To be done: Everything from the line containing "The Blender Python" down to the line containing "def lastchair(x, y, lab): make_chair(lab, (x, y, 0))" is to be returned exactly; include both boundary lines and leave out all others.

===============

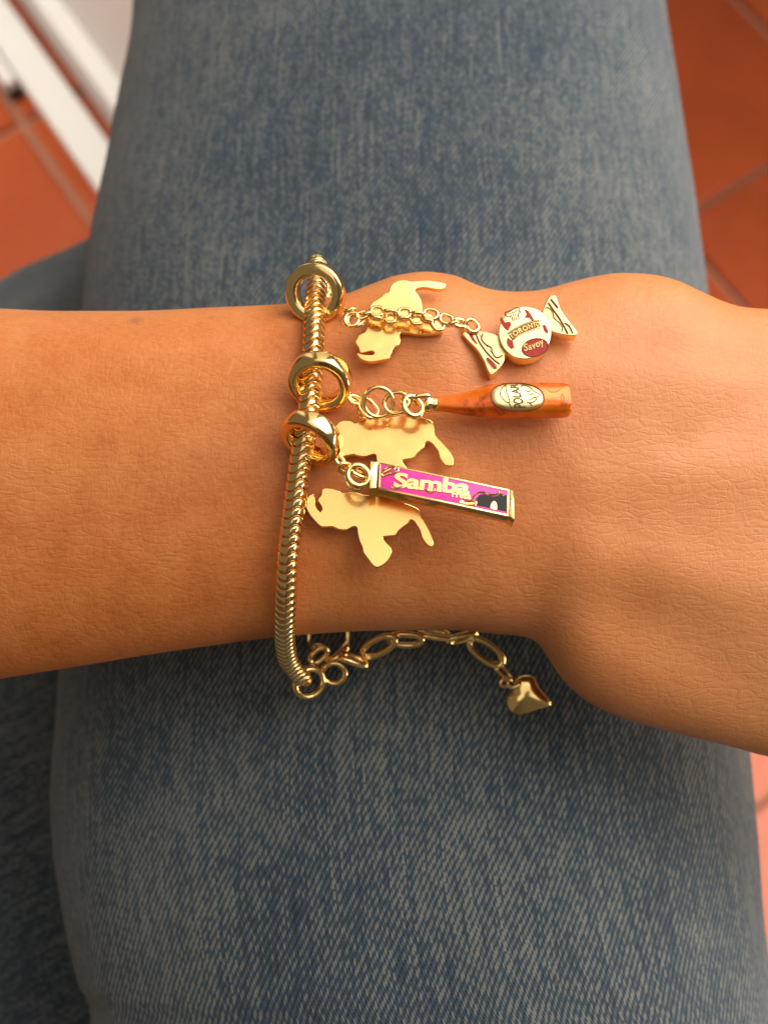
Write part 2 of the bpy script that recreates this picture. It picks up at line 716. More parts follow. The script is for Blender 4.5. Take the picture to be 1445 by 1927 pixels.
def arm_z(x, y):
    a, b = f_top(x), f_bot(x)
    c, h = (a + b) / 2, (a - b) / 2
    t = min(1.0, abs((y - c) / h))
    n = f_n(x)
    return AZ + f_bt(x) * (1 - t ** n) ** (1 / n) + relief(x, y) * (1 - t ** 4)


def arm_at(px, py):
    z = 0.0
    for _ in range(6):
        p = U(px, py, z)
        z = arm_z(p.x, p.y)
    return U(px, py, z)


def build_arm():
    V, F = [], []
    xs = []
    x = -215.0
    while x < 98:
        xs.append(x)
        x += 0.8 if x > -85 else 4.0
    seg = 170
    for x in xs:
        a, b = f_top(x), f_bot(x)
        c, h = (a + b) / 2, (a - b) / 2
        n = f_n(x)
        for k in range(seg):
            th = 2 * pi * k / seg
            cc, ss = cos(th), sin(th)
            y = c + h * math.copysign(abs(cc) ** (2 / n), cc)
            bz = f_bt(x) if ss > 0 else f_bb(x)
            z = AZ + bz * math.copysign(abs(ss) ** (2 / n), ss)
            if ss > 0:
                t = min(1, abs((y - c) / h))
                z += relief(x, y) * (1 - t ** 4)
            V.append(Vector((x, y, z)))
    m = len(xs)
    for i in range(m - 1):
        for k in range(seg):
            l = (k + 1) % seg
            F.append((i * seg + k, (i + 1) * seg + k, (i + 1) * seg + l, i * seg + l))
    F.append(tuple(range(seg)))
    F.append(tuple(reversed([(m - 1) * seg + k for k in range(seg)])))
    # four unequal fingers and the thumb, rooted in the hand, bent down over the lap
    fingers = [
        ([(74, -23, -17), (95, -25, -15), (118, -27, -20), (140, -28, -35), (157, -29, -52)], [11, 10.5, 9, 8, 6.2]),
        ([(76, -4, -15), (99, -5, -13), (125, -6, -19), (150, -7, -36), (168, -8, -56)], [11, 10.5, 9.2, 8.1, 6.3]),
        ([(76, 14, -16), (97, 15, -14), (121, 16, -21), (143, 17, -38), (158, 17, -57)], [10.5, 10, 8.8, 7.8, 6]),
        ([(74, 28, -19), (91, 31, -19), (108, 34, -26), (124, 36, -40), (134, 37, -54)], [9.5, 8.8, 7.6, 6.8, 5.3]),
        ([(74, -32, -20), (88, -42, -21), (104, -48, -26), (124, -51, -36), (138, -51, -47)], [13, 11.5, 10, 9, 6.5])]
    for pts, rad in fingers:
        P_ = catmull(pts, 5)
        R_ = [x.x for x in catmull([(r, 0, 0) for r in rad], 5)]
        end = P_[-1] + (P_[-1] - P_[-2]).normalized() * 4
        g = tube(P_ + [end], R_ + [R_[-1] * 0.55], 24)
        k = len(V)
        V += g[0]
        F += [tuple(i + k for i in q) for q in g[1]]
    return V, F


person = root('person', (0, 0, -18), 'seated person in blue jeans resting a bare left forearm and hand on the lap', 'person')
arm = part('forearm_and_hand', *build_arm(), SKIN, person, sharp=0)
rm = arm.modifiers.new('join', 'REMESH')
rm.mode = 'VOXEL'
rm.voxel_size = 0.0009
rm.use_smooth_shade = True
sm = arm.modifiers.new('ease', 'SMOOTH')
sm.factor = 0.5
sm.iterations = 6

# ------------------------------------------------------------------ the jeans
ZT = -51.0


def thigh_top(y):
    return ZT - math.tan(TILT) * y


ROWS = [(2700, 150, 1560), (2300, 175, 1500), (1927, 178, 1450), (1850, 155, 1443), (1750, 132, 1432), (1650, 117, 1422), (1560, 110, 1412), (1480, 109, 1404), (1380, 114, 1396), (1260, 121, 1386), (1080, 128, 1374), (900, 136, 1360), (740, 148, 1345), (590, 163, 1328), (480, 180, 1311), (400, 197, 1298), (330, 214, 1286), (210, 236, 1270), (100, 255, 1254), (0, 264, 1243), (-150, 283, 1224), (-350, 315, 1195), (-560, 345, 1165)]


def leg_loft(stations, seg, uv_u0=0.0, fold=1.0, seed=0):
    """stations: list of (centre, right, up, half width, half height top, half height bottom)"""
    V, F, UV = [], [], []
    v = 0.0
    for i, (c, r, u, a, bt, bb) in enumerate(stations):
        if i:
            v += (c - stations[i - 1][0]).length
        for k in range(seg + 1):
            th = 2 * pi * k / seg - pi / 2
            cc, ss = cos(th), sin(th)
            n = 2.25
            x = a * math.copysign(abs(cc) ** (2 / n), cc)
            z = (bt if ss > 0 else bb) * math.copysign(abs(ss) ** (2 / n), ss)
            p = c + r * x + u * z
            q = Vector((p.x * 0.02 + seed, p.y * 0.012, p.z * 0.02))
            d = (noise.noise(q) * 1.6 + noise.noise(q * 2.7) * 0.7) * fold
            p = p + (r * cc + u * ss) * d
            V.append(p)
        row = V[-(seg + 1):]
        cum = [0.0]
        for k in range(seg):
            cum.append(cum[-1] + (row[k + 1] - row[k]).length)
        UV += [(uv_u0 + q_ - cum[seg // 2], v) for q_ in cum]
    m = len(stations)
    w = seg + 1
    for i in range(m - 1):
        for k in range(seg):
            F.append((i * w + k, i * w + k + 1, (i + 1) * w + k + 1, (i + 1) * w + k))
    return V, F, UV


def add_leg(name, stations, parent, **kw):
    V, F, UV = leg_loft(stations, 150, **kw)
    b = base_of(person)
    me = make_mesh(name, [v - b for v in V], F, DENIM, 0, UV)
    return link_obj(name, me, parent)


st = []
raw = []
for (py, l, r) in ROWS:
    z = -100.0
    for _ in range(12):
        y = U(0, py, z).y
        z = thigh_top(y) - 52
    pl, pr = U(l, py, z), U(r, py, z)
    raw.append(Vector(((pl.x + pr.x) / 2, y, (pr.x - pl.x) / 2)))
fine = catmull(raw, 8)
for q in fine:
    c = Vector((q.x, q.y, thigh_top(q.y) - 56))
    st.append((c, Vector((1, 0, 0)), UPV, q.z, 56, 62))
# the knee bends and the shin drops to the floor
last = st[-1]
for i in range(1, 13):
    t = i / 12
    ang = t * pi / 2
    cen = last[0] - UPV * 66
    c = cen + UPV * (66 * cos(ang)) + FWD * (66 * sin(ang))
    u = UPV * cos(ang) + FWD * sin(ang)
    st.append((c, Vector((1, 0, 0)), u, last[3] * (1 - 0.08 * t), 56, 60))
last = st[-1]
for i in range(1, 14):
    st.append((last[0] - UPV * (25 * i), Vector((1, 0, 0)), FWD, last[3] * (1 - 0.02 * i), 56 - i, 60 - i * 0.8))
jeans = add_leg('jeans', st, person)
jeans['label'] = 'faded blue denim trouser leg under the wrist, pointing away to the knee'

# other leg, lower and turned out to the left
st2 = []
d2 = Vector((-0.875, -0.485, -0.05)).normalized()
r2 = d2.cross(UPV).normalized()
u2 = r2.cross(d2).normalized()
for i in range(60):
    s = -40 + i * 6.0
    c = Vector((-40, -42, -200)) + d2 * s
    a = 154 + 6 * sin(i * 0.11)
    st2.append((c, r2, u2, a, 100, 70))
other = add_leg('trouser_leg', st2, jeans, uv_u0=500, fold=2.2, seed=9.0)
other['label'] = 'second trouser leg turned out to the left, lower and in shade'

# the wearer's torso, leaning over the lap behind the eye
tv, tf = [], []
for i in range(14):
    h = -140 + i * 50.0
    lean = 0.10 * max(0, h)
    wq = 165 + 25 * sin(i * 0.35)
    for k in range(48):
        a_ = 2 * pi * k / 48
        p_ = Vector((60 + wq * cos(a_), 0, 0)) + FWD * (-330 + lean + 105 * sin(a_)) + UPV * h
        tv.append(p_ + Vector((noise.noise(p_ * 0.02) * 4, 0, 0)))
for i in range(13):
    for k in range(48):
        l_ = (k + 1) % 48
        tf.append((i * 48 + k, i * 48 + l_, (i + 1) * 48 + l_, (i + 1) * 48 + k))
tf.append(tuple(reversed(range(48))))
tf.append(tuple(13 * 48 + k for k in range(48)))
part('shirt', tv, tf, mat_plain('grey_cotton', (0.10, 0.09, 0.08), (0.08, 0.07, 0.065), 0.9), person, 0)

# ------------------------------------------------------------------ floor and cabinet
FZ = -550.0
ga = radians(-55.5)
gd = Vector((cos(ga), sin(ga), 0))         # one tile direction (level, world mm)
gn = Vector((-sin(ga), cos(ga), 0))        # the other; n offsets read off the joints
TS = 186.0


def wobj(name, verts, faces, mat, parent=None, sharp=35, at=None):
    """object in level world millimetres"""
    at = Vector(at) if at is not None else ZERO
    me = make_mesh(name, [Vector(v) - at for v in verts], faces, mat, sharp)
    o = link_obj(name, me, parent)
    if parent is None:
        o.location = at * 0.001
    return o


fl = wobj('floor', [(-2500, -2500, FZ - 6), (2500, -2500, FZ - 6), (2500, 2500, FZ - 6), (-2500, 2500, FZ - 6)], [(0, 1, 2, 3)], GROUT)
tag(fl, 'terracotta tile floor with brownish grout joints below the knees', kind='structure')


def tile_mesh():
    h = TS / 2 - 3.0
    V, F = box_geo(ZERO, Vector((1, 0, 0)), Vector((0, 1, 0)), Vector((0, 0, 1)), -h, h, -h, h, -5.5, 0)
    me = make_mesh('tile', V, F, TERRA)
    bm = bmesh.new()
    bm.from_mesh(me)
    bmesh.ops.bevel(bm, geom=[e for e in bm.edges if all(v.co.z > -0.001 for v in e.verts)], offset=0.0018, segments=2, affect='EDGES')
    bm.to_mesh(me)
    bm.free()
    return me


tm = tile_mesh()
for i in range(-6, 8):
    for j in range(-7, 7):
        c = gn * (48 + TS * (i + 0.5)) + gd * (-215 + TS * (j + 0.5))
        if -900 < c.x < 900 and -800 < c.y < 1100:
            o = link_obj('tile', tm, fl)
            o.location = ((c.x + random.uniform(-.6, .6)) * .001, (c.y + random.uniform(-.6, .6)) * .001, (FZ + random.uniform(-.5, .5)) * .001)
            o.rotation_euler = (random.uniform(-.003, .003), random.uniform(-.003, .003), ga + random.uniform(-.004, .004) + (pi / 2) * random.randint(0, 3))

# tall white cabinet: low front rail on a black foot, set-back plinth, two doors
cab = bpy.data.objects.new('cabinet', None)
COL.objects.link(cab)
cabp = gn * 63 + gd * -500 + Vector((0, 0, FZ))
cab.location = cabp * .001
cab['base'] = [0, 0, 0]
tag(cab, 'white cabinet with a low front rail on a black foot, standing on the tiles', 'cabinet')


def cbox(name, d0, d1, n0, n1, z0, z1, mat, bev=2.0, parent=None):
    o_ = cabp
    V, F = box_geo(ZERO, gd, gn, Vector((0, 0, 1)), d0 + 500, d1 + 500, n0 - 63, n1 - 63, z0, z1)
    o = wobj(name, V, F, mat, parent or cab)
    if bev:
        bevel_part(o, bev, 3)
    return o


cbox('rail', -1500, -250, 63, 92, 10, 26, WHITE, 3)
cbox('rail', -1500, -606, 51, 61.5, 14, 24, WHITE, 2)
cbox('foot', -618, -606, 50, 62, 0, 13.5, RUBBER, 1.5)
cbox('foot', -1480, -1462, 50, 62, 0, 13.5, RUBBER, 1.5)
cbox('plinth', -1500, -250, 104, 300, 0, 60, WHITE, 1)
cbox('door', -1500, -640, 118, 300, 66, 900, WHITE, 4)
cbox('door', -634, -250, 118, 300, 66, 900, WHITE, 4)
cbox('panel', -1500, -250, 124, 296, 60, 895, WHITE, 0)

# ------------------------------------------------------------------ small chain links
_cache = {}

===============

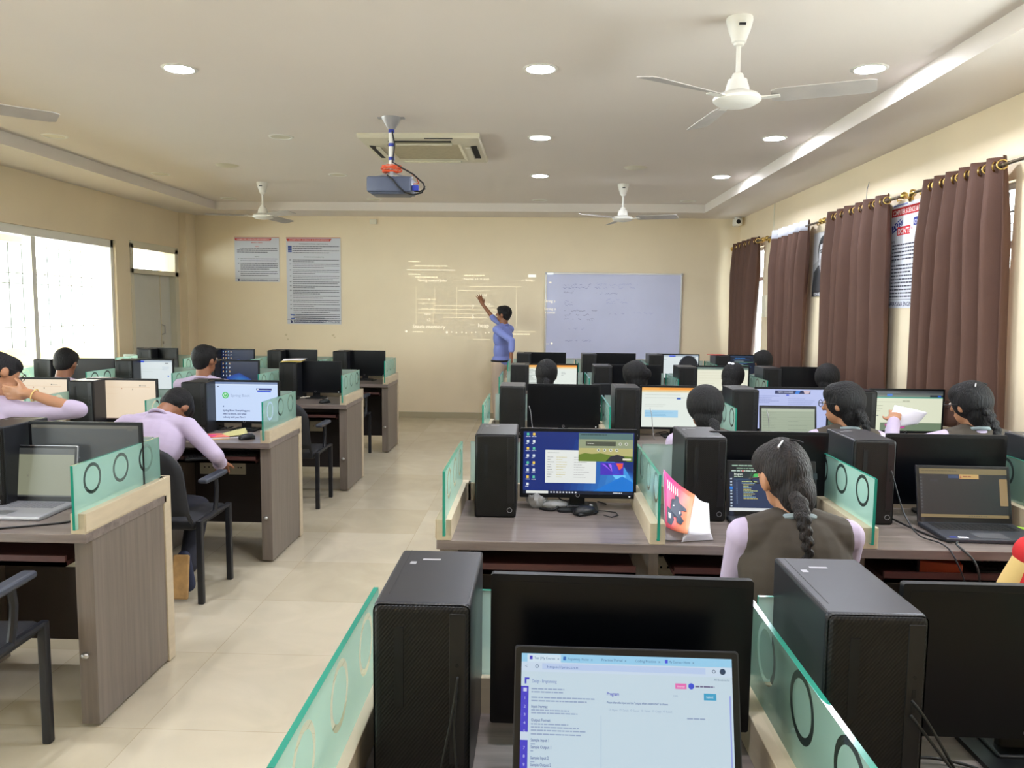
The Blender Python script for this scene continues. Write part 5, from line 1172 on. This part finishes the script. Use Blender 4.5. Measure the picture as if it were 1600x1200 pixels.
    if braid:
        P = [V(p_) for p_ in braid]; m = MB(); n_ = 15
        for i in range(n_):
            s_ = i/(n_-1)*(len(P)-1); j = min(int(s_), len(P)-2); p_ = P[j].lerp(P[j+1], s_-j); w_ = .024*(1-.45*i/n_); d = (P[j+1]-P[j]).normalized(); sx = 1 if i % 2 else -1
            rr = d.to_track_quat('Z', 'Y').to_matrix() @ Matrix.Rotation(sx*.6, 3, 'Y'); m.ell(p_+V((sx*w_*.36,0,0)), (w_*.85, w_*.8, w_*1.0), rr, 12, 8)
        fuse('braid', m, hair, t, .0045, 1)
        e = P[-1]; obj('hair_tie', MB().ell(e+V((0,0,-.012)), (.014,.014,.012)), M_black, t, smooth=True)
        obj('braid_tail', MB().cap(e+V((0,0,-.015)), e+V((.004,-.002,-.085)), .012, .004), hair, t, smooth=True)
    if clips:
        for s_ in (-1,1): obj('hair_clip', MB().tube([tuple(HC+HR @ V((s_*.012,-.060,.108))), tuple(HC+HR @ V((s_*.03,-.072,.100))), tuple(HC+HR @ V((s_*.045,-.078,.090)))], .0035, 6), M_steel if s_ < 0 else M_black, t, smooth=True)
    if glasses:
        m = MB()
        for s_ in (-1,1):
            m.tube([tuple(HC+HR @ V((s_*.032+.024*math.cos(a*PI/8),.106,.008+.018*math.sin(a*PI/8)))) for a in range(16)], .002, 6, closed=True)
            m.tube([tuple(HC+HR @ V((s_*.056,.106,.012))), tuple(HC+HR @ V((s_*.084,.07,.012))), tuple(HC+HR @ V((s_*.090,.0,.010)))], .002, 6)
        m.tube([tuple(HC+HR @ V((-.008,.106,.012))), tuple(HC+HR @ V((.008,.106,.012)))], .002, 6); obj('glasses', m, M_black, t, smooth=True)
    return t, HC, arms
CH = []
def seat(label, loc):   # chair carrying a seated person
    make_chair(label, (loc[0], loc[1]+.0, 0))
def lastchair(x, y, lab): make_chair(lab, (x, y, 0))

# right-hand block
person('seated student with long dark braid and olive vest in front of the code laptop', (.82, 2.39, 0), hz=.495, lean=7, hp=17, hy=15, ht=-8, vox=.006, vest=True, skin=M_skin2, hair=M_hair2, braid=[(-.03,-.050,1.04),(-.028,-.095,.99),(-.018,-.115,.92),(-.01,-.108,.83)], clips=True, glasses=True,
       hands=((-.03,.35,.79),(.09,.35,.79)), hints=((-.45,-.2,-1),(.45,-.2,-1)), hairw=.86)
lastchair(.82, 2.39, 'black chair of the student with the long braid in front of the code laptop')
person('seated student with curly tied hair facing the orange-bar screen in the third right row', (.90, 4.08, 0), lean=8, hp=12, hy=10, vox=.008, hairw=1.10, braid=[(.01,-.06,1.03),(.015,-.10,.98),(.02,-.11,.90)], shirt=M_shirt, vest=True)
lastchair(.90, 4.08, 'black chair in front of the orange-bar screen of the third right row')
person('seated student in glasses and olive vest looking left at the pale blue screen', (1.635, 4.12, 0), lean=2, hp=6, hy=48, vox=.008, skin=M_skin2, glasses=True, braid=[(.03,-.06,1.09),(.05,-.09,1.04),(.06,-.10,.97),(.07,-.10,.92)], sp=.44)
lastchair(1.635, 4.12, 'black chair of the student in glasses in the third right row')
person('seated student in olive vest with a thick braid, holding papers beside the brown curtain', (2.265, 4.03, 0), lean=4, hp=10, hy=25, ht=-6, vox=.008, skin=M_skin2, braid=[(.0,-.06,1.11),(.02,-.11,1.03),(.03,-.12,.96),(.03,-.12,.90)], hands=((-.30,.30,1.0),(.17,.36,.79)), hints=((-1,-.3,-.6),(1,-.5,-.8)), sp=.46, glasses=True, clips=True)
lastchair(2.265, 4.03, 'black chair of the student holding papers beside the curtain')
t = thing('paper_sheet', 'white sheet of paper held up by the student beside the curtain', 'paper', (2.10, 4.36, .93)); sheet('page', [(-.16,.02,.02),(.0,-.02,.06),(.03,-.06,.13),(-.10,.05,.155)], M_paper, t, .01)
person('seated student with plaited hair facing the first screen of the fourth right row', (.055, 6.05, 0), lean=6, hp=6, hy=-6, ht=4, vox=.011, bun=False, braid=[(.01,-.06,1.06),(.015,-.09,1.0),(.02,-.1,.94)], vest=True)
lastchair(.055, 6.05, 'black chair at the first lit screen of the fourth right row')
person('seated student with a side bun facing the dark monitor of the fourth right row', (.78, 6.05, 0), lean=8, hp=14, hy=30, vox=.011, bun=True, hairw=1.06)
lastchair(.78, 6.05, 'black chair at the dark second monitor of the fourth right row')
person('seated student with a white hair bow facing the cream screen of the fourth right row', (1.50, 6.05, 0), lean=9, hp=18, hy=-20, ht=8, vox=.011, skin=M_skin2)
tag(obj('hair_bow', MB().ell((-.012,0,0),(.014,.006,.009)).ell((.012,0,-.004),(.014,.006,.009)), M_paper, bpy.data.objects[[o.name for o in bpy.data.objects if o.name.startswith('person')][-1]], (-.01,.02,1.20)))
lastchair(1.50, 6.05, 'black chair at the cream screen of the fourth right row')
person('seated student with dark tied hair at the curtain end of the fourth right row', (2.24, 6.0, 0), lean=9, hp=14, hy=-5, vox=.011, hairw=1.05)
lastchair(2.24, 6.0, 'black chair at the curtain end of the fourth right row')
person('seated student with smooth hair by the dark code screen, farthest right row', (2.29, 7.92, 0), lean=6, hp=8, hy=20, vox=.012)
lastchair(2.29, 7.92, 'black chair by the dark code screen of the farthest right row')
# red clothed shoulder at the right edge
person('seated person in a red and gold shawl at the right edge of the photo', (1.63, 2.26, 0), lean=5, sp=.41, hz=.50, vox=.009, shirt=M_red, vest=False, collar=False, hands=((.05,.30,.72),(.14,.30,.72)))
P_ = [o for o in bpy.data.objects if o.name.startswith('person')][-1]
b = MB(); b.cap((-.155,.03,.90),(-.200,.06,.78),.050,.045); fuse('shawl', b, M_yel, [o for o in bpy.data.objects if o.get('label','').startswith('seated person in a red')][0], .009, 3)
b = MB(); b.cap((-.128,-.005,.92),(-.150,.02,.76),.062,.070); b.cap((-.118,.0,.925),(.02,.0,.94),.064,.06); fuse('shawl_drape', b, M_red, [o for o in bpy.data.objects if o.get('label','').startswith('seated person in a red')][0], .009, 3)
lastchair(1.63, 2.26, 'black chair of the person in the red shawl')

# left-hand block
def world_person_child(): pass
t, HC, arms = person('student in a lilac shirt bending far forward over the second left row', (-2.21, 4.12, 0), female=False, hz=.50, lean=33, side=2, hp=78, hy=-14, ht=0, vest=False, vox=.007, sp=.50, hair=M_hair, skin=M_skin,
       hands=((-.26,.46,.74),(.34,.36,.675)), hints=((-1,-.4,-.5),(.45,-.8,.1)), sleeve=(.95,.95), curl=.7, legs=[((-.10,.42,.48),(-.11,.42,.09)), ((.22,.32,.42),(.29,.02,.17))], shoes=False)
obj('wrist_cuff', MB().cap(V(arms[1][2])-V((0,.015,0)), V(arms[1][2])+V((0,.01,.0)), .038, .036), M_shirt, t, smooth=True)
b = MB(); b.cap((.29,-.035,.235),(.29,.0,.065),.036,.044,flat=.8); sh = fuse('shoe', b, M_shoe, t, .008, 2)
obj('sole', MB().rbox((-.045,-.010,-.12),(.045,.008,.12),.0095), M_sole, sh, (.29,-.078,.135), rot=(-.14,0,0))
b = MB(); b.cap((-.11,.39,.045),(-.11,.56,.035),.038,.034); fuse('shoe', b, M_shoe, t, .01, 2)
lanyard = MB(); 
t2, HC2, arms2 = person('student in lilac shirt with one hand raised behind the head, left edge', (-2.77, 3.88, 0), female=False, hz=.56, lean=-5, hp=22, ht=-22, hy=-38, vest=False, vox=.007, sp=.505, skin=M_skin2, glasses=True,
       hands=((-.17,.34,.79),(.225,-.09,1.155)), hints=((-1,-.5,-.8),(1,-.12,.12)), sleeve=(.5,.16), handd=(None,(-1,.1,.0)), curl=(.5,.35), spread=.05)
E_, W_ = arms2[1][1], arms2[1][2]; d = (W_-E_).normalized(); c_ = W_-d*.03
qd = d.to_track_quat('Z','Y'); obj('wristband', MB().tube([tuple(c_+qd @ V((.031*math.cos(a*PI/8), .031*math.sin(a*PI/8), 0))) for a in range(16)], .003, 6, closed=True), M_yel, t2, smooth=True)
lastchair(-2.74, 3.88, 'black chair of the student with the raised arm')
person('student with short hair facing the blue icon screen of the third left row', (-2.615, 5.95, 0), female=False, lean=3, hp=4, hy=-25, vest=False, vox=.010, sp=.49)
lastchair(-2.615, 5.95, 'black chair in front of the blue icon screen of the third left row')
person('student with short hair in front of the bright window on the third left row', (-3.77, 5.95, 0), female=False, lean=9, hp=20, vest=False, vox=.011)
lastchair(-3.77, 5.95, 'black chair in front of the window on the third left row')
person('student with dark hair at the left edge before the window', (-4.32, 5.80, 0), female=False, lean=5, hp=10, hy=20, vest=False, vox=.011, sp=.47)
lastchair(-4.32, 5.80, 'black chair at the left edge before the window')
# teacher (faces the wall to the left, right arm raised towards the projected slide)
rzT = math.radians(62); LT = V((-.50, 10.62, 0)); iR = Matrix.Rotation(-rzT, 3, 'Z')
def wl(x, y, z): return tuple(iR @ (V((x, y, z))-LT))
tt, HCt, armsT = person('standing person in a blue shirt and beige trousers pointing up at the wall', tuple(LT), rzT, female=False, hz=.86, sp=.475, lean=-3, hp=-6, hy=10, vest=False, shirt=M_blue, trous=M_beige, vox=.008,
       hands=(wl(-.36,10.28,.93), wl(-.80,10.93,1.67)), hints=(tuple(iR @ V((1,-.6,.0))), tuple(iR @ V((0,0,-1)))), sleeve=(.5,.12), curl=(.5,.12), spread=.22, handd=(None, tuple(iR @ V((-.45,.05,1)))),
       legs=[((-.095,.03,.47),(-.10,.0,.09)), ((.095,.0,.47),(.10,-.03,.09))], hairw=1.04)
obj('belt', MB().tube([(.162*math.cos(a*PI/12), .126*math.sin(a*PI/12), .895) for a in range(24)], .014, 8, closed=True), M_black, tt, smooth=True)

===============

Completed exercise:
The Blender Python script for this scene continues. Write part 5, from line 1172 on. This part finishes the script. Use Blender 4.5. Measure the picture as if it were 1600x1200 pixels.
    if braid:
        P = [V(p_) for p_ in braid]; m = MB(); n_ = 15
        for i in range(n_):
            s_ = i/(n_-1)*(len(P)-1); j = min(int(s_), len(P)-2); p_ = P[j].lerp(P[j+1], s_-j); w_ = .024*(1-.45*i/n_); d = (P[j+1]-P[j]).normalized(); sx = 1 if i % 2 else -1
            rr = d.to_track_quat('Z', 'Y').to_matrix() @ Matrix.Rotation(sx*.6, 3, 'Y'); m.ell(p_+V((sx*w_*.36,0,0)), (w_*.85, w_*.8, w_*1.0), rr, 12, 8)
        fuse('braid', m, hair, t, .0045, 1)
        e = P[-1]; obj('hair_tie', MB().ell(e+V((0,0,-.012)), (.014,.014,.012)), M_black, t, smooth=True)
        obj('braid_tail', MB().cap(e+V((0,0,-.015)), e+V((.004,-.002,-.085)), .012, .004), hair, t, smooth=True)
    if clips:
        for s_ in (-1,1): obj('hair_clip', MB().tube([tuple(HC+HR @ V((s_*.012,-.060,.108))), tuple(HC+HR @ V((s_*.03,-.072,.100))), tuple(HC+HR @ V((s_*.045,-.078,.090)))], .0035, 6), M_steel if s_ < 0 else M_black, t, smooth=True)
    if glasses:
        m = MB()
        for s_ in (-1,1):
            m.tube([tuple(HC+HR @ V((s_*.032+.024*math.cos(a*PI/8),.106,.008+.018*math.sin(a*PI/8)))) for a in range(16)], .002, 6, closed=True)
            m.tube([tuple(HC+HR @ V((s_*.056,.106,.012))), tuple(HC+HR @ V((s_*.084,.07,.012))), tuple(HC+HR @ V((s_*.090,.0,.010)))], .002, 6)
        m.tube([tuple(HC+HR @ V((-.008,.106,.012))), tuple(HC+HR @ V((.008,.106,.012)))], .002, 6); obj('glasses', m, M_black, t, smooth=True)
    return t, HC, arms
CH = []
def seat(label, loc):   # chair carrying a seated person
    make_chair(label, (loc[0], loc[1]+.0, 0))
def lastchair(x, y, lab): make_chair(lab, (x, y, 0))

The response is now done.